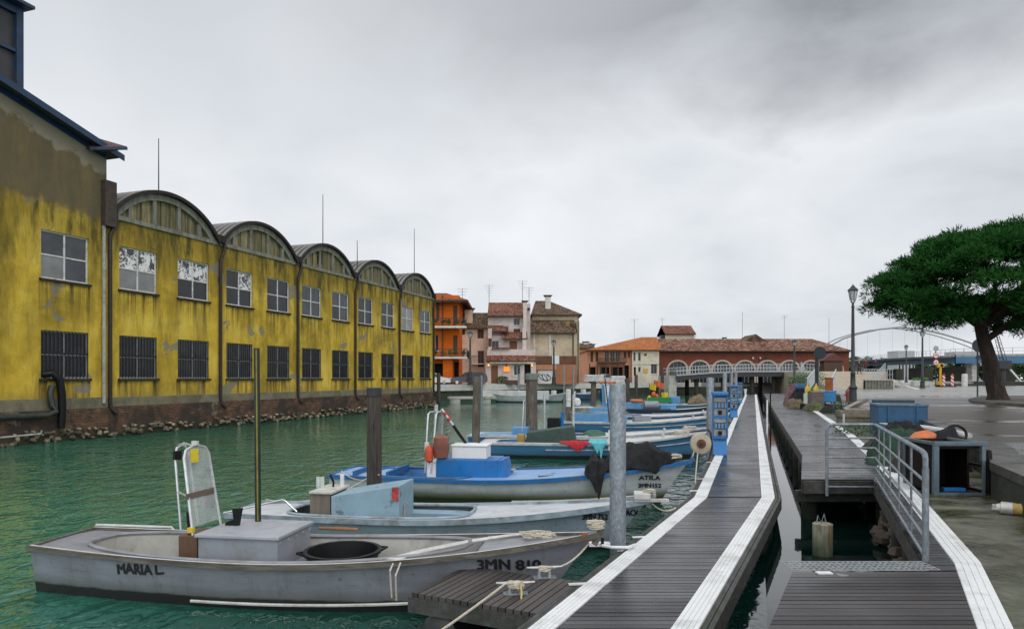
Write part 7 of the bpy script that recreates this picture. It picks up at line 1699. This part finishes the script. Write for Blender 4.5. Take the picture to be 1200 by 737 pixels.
# low far parapet and quay furniture
mb = MB(); a, b = A(1040, 0, 113), A(1098, 0, 113); mb.box(a.x, b.x, 113, 113.6, ZQ - .4, ZQ + .6); tag(mb.build('parapet', M_conc, bevel=.03), 'low stone parapet along the water behind the planters', 'wall')
for i, px in enumerate((1073.5, 1083)):
    c = A(px, 0, 103); t = thing('planter', ('left' if i == 0 else 'right') + ' one of the two pale concrete flower tubs on the far asphalt', 'planter', (c.x, 103, ZQ), 0, 'concrete planters')
    mb = MB(); mb.box(-.58, .58, -.5, .5, 0, .85); mb.build('tub', M_conc, t, bevel=.08)
    o = weed('foliage', (0, 0, .85), (.55, .4), .45, 150, None, 50 + i, M_leaf2, .2); o.parent = t; [o.pop(k_, None) for k_ in ('label', 'category')] if hasattr(o, 'pop') else None
    for k_ in ('label', 'category'):
        if k_ in o: del o[k_]
c = A(1102, 0, 102); t = thing('road_works_machine', 'yellow upright road-works machine with black head beside the striped barriers', 'machine', (c.x, 102, ZQ))
M_yw = mat('machine_yellow', (.58, .33, .02), .45, .15, 5)
mb = MB(); mb.box(-.45, .45, -.35, .35, .15, .75); mb.build('base', M_yw, t, bevel=.05); mb = MB(); mb.box(-.12, .12, -.12, .12, .75, 3.0); mb.build('mast', M_yw, t); mb = MB(); mb.box(-.45, .45, -.2, .2, 2.9, 3.5); hd = mb.build('head', M_yw, t, bevel=.05)
mb = MB(); mb.tube([(.1, -.25, 3.2), (.1, -.2, 3.2)], .22, 14); mb.build('lamp', M_black, hd); 
for x in (-.4, .4): mb = MB(); mb.tube([(x, -.4, .16), (x, .4, .16)], .16, 12); mb.build('wheel', M_tyre, t, smooth=True)
def stripe_mat():
    m, nt, b = new_mat('red_white_stripes'); q = N(nt); x, y, z = q.sep()
    s_ = q.math('FRACT', q.math('MULTIPLY', q.math('ADD', z, q.math('MULTIPLY', x, .8)), 1.9)); q.link(q.ramp(s_, [(0, (.5, .05, .04)), (.5, (.62, .6, .58))], 'CONSTANT'), b.inputs['Base Color']); return m
M_strp = stripe_mat()
for i, px in enumerate((1106, 1116)):
    c = A(px, 0, 101); t = thing('striped_barrier', ('left' if i == 0 else 'right') + ' red and white striped warning board on a dark foot', 'barrier', (c.x, 101, ZQ), 0, 'striped warning boards')
    mb = MB(); mb.box(-.19, .19, -.03, .03, .15, 1.75); mb.build('board', M_strp, t); mb = MB(); mb.box(-.45, .45, -.3, .3, 0, .145); mb.build('foot', M_iron, t, bevel=.02)
    mb = MB(); mb.lathe([(.10, 1.75), (.10, 1.92), (0, 1.98)], seg=10); mb.build('lamp', M_srd, t, smooth=True)
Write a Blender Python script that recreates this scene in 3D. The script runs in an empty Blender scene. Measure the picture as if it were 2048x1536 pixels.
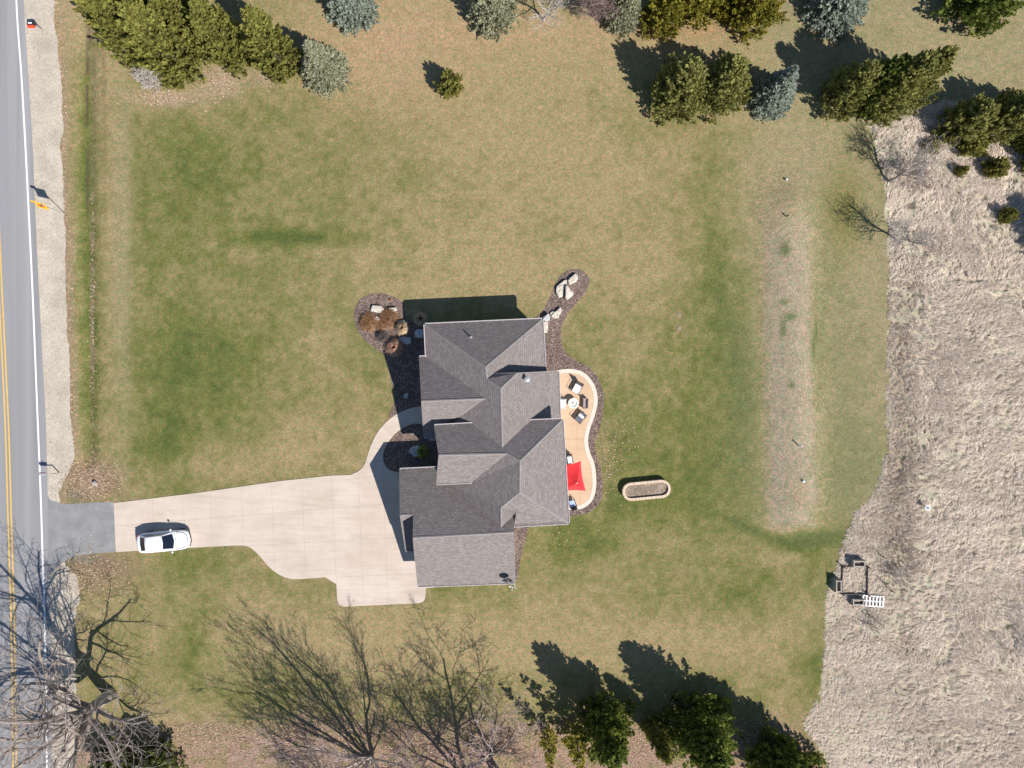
import bpy, math, random
import numpy as np
from mathutils import Vector, Matrix
R = math.radians
random.seed(7); np.random.seed(7)
S = 22.0; H = 64.5                      # pixels (2048 wide) per metre on the ground; camera height

# ---------------------------------------------------------------- camera, world, sun, exposure
sc = bpy.context.scene
cd = bpy.data.cameras.new("camera"); cam = bpy.data.objects.new("camera", cd); sc.collection.objects.link(cam)
cam.location = (0, 0, H); cam.rotation_euler = (0, 0, 0)
cd.sensor_width = 36; cd.lens = 36 * H / (2048 / S); cd.clip_start = 0.5; cd.clip_end = 3000
sc.camera = cam
SUN_EL = 46.0; SX, SY = 0.70, -0.715
w = bpy.data.worlds.new("World"); sc.world = w; w.use_nodes = True
nt = w.node_tree; bg = nt.nodes["Background"]
sky = nt.nodes.new("ShaderNodeTexSky"); sky.sky_type = 'NISHITA'; sky.sun_disc = False
sky.sun_elevation = R(SUN_EL); sky.sun_rotation = math.atan2(SX, SY)
sky.air_density = 1.2; sky.dust_density = 0.1; sky.ozone_density = 4.0
nt.links.new(sky.outputs[0], bg.inputs[0]); bg.inputs[1].default_value = 0.071
sl = bpy.data.lights.new("sun", 'SUN'); sl.energy = 4.6; sl.angle = R(0.5); sl.color = (1.0, 0.945, 0.875)
sun = bpy.data.objects.new("sun", sl); sc.collection.objects.link(sun)
ce = math.cos(R(SUN_EL)); se = math.sin(R(SUN_EL)); nn = math.hypot(SX, SY)
sun.rotation_euler = Vector((-SX / nn * ce, -SY / nn * ce, -se)).to_track_quat('-Z', 'Y').to_euler()
sun.location = (30, -30, 50)
sc.view_settings.view_transform = 'Standard'; sc.view_settings.look = 'None'
sc.view_settings.exposure = 0.52; sc.view_settings.gamma = 1.0
sc.render.engine = 'CYCLES'
sc.cycles.max_bounces = 5; sc.cycles.diffuse_bounces = 3; sc.cycles.transparent_max_bounces = 6

# ---------------------------------------------------------------- helpers
def G(px, py, z=0.0):
    k = 1 - z / H
    return Vector(((px - 1024) / S * k, (768 - py) / S * k, z))
def link(o): sc.collection.objects.link(o); return o
def tag(o, label=None, cat=None, group=None, kind=None):
    if label: o['label'] = label
    if cat: o['category'] = cat
    if group: o['group'] = group
    if kind: o['kind'] = kind
    return o
def empty(name, loc, rz=0, scale=1.0):
    o = bpy.data.objects.new(name, None); o.location = loc; o.rotation_euler = (0, 0, rz)
    o.scale = (scale,) * 3; o.empty_display_size = 0.3
    return link(o)
def mk(name, verts, faces, mat, parent=None, smooth=False, loc=None):
    me = bpy.data.meshes.new(name); me.from_pydata([tuple(v) for v in verts], [], faces)
    me.update()
    if smooth: me.shade_smooth()
    if mat: me.materials.append(mat)
    o = bpy.data.objects.new(name, me); link(o)
    if parent: o.parent = parent
    if loc is not None: o.location = loc
    return o
def copy_tree(o, parent=None):
    c = o.copy(); sc.collection.objects.link(c); c.parent = parent
    for ch in list(o.children): copy_tree(ch, c)
    return c
def quads(name, V, mat, parent=None, tint=None, idx=4):
    """V: (n,k,3) array of k-gons"""
    n, k = V.shape[:2]
    me = bpy.data.meshes.new(name)
    me.vertices.add(n * k); me.vertices.foreach_set("co", V.reshape(-1).astype(np.float32))
    me.loops.add(n * k); me.loops.foreach_set("vertex_index", np.arange(n * k, dtype=np.int32))
    me.polygons.add(n); me.polygons.foreach_set("loop_start", np.arange(0, n * k, k, dtype=np.int32))
    me.polygons.foreach_set("loop_total", np.full(n, k, dtype=np.int32))
    me.update(calc_edges=True)
    if tint is not None:
        a = me.attributes.new("tint", 'FLOAT', 'POINT'); a.data.foreach_set("value", np.repeat(tint, k).astype(np.float32))
    me.materials.append(mat)
    o = bpy.data.objects.new(name, me); link(o)
    if parent: o.parent = parent
    return o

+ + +

Take the listing above and restate it word for word, without its pictures.

Exercise response
Write part 7 of the bpy script that recreates this picture. It picks up at line 1699. This part finishes the script. Write for Blender 4.5. Take the picture to be 1200 by 737 pixels.
# low far parapet and quay furniture
mb = MB(); a, b = A(1040, 0, 113), A(1098, 0, 113); mb.box(a.x, b.x, 113, 113.6, ZQ - .4, ZQ + .6); tag(mb.build('parapet', M_conc, bevel=.03), 'low stone parapet along the water behind the planters', 'wall')
for i, px in enumerate((1073.5, 1083)):
    c = A(px, 0, 103); t = thing('planter', ('left' if i == 0 else 'right') + ' one of the two pale concrete flower tubs on the far asphalt', 'planter', (c.x, 103, ZQ), 0, 'concrete planters')
    mb = MB(); mb.box(-.58, .58, -.5, .5, 0, .85); mb.build('tub', M_conc, t, bevel=.08)
    o = weed('foliage', (0, 0, .85), (.55, .4), .45, 150, None, 50 + i, M_leaf2, .2); o.parent = t; [o.pop(k_, None) for k_ in ('label', 'category')] if hasattr(o, 'pop') else None
    for k_ in ('label', 'category'):
        if k_ in o: del o[k_]
c = A(1102, 0, 102); t = thing('road_works_machine', 'yellow upright road-works machine with black head beside the striped barriers', 'machine', (c.x, 102, ZQ))
M_yw = mat('machine_yellow', (.58, .33, .02), .45, .15, 5)
mb = MB(); mb.box(-.45, .45, -.35, .35, .15, .75); mb.build('base', M_yw, t, bevel=.05); mb = MB(); mb.box(-.12, .12, -.12, .12, .75, 3.0); mb.build('mast', M_yw, t); mb = MB(); mb.box(-.45, .45, -.2, .2, 2.9, 3.5); hd = mb.build('head', M_yw, t, bevel=.05)
mb = MB(); mb.tube([(.1, -.25, 3.2), (.1, -.2, 3.2)], .22, 14); mb.build('lamp', M_black, hd); 
for x in (-.4, .4): mb = MB(); mb.tube([(x, -.4, .16), (x, .4, .16)], .16, 12); mb.build('wheel', M_tyre, t, smooth=True)
def stripe_mat():
    m, nt, b = new_mat('red_white_stripes'); q = N(nt); x, y, z = q.sep()
    s_ = q.math('FRACT', q.math('MULTIPLY', q.math('ADD', z, q.math('MULTIPLY', x, .8)), 1.9)); q.link(q.ramp(s_, [(0, (.5, .05, .04)), (.5, (.62, .6, .58))], 'CONSTANT'), b.inputs['Base Color']); return m
M_strp = stripe_mat()
for i, px in enumerate((1106, 1116)):
    c = A(px, 0, 101); t = thing('striped_barrier', ('left' if i == 0 else 'right') + ' red and white striped warning board on a dark foot', 'barrier', (c.x, 101, ZQ), 0, 'striped warning boards')
    mb = MB(); mb.box(-.19, .19, -.03, .03, .15, 1.75); mb.build('board', M_strp, t); mb = MB(); mb.box(-.45, .45, -.3, .3, 0, .145); mb.build('foot', M_iron, t, bevel=.02)
    mb = MB(); mb.lathe([(.10, 1.75), (.10, 1.92), (0, 1.98)], seg=10); mb.build('lamp', M_srd, t, smooth=True)
Write a Blender Python script that recreates this scene in 3D. The script runs in an empty Blender scene. Measure the picture as if it were 2048x1536 pixels.
import bpy, math, random
import numpy as np
from mathutils import Vector, Matrix
R = math.radians
random.seed(7); np.random.seed(7)
S = 22.0; H = 64.5                      # pixels (2048 wide) per metre on the ground; camera height

# ---------------------------------------------------------------- camera, world, sun, exposure
sc = bpy.context.scene
cd = bpy.data.cameras.new("camera"); cam = bpy.data.objects.new("camera", cd); sc.collection.objects.link(cam)
cam.location = (0, 0, H); cam.rotation_euler = (0, 0, 0)
cd.sensor_width = 36; cd.lens = 36 * H / (2048 / S); cd.clip_start = 0.5; cd.clip_end = 3000
sc.camera = cam
SUN_EL = 46.0; SX, SY = 0.70, -0.715
w = bpy.data.worlds.new("World"); sc.world = w; w.use_nodes = True
nt = w.node_tree; bg = nt.nodes["Background"]
sky = nt.nodes.new("ShaderNodeTexSky"); sky.sky_type = 'NISHITA'; sky.sun_disc = False
sky.sun_elevation = R(SUN_EL); sky.sun_rotation = math.atan2(SX, SY)
sky.air_density = 1.2; sky.dust_density = 0.1; sky.ozone_density = 4.0
nt.links.new(sky.outputs[0], bg.inputs[0]); bg.inputs[1].default_value = 0.071
sl = bpy.data.lights.new("sun", 'SUN'); sl.energy = 4.6; sl.angle = R(0.5); sl.color = (1.0, 0.945, 0.875)
sun = bpy.data.objects.new("sun", sl); sc.collection.objects.link(sun)
ce = math.cos(R(SUN_EL)); se = math.sin(R(SUN_EL)); nn = math.hypot(SX, SY)
sun.rotation_euler = Vector((-SX / nn * ce, -SY / nn * ce, -se)).to_track_quat('-Z', 'Y').to_euler()
sun.location = (30, -30, 50)
sc.view_settings.view_transform = 'Standard'; sc.view_settings.look = 'None'
sc.view_settings.exposure = 0.52; sc.view_settings.gamma = 1.0
sc.render.engine = 'CYCLES'
sc.cycles.max_bounces = 5; sc.cycles.diffuse_bounces = 3; sc.cycles.transparent_max_bounces = 6

# ---------------------------------------------------------------- helpers
def G(px, py, z=0.0):
    k = 1 - z / H
    return Vector(((px - 1024) / S * k, (768 - py) / S * k, z))
def link(o): sc.collection.objects.link(o); return o
def tag(o, label=None, cat=None, group=None, kind=None):
    if label: o['label'] = label
    if cat: o['category'] = cat
    if group: o['group'] = group
    if kind: o['kind'] = kind
    return o
def empty(name, loc, rz=0, scale=1.0):
    o = bpy.data.objects.new(name, None); o.location = loc; o.rotation_euler = (0, 0, rz)
    o.scale = (scale,) * 3; o.empty_display_size = 0.3
    return link(o)
def mk(name, verts, faces, mat, parent=None, smooth=False, loc=None):
    me = bpy.data.meshes.new(name); me.from_pydata([tuple(v) for v in verts], [], faces)
    me.update()
    if smooth: me.shade_smooth()
    if mat: me.materials.append(mat)
    o = bpy.data.objects.new(name, me); link(o)
    if parent: o.parent = parent
    if loc is not None: o.location = loc
    return o
def copy_tree(o, parent=None):
    c = o.copy(); sc.collection.objects.link(c); c.parent = parent
    for ch in list(o.children): copy_tree(ch, c)
    return c
def quads(name, V, mat, parent=None, tint=None, idx=4):
    """V: (n,k,3) array of k-gons"""
    n, k = V.shape[:2]
    me = bpy.data.meshes.new(name)
    me.vertices.add(n * k); me.vertices.foreach_set("co", V.reshape(-1).astype(np.float32))
    me.loops.add(n * k); me.loops.foreach_set("vertex_index", np.arange(n * k, dtype=np.int32))
    me.polygons.add(n); me.polygons.foreach_set("loop_start", np.arange(0, n * k, k, dtype=np.int32))
    me.polygons.foreach_set("loop_total", np.full(n, k, dtype=np.int32))
    me.update(calc_edges=True)
    if tint is not None:
        a = me.attributes.new("tint", 'FLOAT', 'POINT'); a.data.foreach_set("value", np.repeat(tint, k).astype(np.float32))
    me.materials.append(mat)
    o = bpy.data.objects.new(name, me); link(o)
    if parent: o.parent = parent
    return o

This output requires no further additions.